Return only the lines between the line holding "Keep writing the" and the line holding "crab_box(BX[1] + .004, BX[2], 'right", the two boundary lines included, exactly as they appear.

━━━ Data ━━━

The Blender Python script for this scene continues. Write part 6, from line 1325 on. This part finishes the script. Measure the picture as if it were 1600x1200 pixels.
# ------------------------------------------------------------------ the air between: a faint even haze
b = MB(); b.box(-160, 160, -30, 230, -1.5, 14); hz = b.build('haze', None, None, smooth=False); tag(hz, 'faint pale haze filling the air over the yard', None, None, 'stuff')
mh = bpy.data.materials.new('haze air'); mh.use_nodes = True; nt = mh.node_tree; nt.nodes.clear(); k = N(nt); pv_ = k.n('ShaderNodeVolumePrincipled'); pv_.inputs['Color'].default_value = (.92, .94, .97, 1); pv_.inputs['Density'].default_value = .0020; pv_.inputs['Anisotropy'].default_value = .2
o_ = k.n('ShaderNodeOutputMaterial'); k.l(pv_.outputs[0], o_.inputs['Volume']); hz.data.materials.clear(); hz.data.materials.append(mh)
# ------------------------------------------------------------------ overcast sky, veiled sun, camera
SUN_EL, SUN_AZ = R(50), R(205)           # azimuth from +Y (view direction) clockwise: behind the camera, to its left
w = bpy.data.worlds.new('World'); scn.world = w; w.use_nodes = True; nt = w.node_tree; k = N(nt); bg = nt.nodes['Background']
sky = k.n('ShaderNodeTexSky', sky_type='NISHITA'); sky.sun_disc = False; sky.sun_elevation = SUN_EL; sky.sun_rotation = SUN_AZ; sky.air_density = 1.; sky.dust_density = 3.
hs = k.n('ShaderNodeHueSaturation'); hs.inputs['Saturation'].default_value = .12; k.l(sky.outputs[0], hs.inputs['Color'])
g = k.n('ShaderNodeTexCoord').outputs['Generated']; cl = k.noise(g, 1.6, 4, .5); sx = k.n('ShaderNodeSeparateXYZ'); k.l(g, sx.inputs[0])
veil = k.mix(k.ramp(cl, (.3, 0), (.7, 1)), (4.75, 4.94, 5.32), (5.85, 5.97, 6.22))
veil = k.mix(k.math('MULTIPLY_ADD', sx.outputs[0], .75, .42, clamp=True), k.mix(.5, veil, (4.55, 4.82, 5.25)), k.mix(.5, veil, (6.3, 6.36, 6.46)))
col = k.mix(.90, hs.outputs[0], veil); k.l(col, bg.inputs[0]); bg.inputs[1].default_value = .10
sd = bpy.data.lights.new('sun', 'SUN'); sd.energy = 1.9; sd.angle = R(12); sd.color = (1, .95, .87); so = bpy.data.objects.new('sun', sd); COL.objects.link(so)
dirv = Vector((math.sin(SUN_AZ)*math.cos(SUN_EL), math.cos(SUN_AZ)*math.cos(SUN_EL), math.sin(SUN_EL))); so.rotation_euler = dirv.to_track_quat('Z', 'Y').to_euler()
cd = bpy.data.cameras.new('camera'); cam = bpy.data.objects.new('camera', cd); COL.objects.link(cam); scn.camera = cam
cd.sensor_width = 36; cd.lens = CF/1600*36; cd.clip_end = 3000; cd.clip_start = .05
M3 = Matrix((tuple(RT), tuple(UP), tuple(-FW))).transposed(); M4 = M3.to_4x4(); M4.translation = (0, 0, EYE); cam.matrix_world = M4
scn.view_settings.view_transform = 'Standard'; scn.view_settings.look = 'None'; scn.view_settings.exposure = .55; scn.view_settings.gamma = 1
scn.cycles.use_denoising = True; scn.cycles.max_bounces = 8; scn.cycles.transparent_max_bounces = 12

━━━
━━━ Data ━━━

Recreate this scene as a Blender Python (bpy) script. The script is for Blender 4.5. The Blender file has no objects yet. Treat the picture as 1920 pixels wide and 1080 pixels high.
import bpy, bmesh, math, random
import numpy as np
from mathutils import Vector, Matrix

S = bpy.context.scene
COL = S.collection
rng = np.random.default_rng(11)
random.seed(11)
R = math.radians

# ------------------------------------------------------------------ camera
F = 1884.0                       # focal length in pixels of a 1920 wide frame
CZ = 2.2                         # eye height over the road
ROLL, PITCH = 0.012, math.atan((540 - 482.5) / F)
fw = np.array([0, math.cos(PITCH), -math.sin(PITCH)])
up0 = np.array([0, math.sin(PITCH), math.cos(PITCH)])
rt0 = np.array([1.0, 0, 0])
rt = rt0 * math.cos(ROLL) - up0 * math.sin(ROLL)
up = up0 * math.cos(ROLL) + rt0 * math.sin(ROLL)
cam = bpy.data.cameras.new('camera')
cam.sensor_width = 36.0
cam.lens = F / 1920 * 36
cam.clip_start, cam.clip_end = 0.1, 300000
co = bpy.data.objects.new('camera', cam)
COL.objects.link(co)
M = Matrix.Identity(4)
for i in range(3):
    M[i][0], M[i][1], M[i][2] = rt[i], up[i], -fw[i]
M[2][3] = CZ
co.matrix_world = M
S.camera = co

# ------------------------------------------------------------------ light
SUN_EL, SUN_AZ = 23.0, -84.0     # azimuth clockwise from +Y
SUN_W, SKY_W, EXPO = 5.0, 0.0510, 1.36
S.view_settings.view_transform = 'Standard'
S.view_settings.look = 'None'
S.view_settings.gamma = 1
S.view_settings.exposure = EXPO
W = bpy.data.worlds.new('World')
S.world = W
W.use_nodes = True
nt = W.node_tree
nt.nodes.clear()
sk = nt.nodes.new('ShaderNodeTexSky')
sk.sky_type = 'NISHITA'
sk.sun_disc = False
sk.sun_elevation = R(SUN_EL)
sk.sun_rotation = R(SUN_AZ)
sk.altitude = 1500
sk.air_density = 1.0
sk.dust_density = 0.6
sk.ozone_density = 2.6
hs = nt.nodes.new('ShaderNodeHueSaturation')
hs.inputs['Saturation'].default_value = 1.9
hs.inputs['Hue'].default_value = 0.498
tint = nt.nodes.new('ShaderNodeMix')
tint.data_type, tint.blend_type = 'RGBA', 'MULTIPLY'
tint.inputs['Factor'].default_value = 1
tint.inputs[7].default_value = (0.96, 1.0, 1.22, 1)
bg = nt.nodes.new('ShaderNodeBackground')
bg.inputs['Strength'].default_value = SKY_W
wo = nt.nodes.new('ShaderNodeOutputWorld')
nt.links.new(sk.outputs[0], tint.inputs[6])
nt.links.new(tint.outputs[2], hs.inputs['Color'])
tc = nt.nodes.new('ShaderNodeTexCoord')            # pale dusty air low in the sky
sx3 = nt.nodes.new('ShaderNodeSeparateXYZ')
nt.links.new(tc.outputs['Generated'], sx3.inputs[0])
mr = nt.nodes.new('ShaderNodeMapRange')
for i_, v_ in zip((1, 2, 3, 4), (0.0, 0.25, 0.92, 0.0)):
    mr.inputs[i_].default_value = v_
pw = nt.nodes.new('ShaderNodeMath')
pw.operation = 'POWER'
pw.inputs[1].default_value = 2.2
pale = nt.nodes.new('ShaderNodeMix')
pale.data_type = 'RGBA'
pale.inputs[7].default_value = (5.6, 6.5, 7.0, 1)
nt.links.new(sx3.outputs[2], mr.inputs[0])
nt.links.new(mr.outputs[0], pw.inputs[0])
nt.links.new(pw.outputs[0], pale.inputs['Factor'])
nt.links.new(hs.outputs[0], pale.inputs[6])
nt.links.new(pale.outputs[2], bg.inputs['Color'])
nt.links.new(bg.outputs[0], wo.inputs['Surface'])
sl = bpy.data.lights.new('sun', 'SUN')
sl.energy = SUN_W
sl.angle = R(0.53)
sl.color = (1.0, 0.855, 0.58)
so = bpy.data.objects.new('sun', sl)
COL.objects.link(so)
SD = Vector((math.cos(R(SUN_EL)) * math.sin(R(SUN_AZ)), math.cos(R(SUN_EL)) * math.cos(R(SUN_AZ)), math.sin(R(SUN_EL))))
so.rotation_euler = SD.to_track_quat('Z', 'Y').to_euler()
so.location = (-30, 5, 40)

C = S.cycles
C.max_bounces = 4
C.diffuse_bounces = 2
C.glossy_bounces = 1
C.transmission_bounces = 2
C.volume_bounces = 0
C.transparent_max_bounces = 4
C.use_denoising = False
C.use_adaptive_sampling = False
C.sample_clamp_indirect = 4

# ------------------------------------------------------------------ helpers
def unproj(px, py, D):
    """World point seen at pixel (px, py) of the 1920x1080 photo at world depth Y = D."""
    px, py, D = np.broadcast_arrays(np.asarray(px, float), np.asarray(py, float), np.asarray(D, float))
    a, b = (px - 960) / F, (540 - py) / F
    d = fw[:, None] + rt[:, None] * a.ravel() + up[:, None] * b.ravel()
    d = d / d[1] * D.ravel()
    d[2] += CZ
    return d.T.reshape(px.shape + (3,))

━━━
━━━ Data ━━━

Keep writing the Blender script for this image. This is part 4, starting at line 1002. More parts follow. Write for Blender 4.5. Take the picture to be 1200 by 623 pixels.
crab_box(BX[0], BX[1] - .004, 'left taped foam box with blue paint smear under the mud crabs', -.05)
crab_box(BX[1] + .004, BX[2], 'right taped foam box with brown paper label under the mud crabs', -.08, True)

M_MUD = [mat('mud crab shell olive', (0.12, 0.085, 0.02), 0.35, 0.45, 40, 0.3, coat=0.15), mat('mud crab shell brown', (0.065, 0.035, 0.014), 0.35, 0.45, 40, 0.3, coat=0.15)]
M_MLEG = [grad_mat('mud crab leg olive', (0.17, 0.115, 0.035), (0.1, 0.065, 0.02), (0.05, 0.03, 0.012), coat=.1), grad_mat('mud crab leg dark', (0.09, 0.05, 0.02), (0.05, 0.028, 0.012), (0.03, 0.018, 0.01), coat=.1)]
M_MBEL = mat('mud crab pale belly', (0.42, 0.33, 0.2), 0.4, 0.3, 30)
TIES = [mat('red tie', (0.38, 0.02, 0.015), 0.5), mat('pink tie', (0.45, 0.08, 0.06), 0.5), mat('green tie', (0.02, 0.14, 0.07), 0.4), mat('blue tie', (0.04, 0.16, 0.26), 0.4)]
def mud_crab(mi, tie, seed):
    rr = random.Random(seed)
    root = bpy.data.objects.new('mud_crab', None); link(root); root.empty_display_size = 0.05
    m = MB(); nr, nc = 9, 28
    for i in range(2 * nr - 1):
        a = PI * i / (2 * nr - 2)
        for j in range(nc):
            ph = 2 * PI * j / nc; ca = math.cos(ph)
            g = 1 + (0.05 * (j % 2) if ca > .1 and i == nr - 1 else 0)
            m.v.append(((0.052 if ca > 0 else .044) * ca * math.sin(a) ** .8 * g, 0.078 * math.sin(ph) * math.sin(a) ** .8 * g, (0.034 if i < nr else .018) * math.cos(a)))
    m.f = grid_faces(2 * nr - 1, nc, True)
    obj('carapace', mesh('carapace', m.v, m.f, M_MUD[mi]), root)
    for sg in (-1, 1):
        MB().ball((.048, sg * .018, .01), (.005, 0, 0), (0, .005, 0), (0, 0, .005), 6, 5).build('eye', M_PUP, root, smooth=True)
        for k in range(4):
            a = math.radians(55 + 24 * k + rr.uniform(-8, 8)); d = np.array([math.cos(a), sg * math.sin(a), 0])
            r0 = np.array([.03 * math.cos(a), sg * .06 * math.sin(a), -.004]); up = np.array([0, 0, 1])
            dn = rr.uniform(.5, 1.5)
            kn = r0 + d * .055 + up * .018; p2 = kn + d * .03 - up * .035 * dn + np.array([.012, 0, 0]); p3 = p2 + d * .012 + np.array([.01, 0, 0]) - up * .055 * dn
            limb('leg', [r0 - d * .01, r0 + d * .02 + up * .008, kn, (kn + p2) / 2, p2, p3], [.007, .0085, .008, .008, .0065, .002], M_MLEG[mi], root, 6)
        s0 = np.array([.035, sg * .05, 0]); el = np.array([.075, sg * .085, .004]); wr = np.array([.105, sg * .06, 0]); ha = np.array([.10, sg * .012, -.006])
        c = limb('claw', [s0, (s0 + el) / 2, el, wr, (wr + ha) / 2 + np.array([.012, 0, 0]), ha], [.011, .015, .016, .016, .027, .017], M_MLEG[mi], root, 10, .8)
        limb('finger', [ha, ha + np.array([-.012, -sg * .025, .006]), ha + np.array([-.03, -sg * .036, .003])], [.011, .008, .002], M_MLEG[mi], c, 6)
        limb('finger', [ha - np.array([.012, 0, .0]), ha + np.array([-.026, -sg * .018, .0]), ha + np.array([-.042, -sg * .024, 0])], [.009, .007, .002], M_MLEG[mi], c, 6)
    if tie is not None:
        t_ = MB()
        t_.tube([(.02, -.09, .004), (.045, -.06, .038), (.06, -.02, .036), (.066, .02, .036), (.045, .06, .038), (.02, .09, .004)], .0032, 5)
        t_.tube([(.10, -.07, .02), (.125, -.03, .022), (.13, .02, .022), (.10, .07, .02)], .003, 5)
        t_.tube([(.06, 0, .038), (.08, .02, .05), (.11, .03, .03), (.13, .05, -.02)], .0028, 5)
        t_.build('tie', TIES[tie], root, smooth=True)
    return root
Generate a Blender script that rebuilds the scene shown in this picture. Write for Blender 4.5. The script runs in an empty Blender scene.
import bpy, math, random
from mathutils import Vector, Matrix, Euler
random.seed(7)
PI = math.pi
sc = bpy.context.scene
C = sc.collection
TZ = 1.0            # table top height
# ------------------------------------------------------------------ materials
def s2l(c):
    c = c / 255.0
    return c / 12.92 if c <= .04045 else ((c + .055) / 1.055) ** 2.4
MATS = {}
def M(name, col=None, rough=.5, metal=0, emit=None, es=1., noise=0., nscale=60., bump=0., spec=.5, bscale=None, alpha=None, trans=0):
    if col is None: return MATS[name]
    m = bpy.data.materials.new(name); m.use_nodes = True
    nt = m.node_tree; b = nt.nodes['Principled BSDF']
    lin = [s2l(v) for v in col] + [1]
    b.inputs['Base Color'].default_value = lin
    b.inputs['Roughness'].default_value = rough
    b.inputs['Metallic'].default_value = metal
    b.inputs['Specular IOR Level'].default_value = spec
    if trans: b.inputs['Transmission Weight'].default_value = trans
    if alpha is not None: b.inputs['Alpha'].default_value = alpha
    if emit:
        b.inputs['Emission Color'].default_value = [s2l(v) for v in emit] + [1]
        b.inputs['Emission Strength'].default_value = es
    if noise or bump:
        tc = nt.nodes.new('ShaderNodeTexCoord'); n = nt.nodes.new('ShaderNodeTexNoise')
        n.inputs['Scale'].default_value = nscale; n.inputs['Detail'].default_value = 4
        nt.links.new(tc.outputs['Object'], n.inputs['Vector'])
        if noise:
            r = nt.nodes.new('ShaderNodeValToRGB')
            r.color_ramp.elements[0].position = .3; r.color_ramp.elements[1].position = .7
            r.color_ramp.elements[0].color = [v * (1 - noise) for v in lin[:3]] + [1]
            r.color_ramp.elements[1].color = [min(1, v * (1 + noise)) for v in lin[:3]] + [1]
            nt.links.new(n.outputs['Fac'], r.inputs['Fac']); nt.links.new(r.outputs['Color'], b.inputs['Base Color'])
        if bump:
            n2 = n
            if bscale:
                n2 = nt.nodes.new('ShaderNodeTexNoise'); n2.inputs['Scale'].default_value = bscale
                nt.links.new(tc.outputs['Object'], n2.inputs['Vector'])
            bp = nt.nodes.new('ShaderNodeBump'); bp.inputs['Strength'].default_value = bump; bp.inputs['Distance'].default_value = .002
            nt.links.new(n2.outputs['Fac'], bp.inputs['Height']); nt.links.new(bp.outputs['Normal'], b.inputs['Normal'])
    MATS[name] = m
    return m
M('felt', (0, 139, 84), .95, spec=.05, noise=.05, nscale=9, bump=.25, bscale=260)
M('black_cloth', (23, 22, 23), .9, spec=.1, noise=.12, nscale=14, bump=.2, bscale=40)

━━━

• [Output for this task]
Keep writing the Blender script for this image. This is part 4, starting at line 1002. More parts follow. Write for Blender 4.5. Take the picture to be 1200 by 623 pixels.
crab_box(BX[0], BX[1] - .004, 'left taped foam box with blue paint smear under the mud crabs', -.05)
crab_box(BX[1] + .004, BX[2], 'right taped foam box with brown paper label under the mud crabs', -.08, True)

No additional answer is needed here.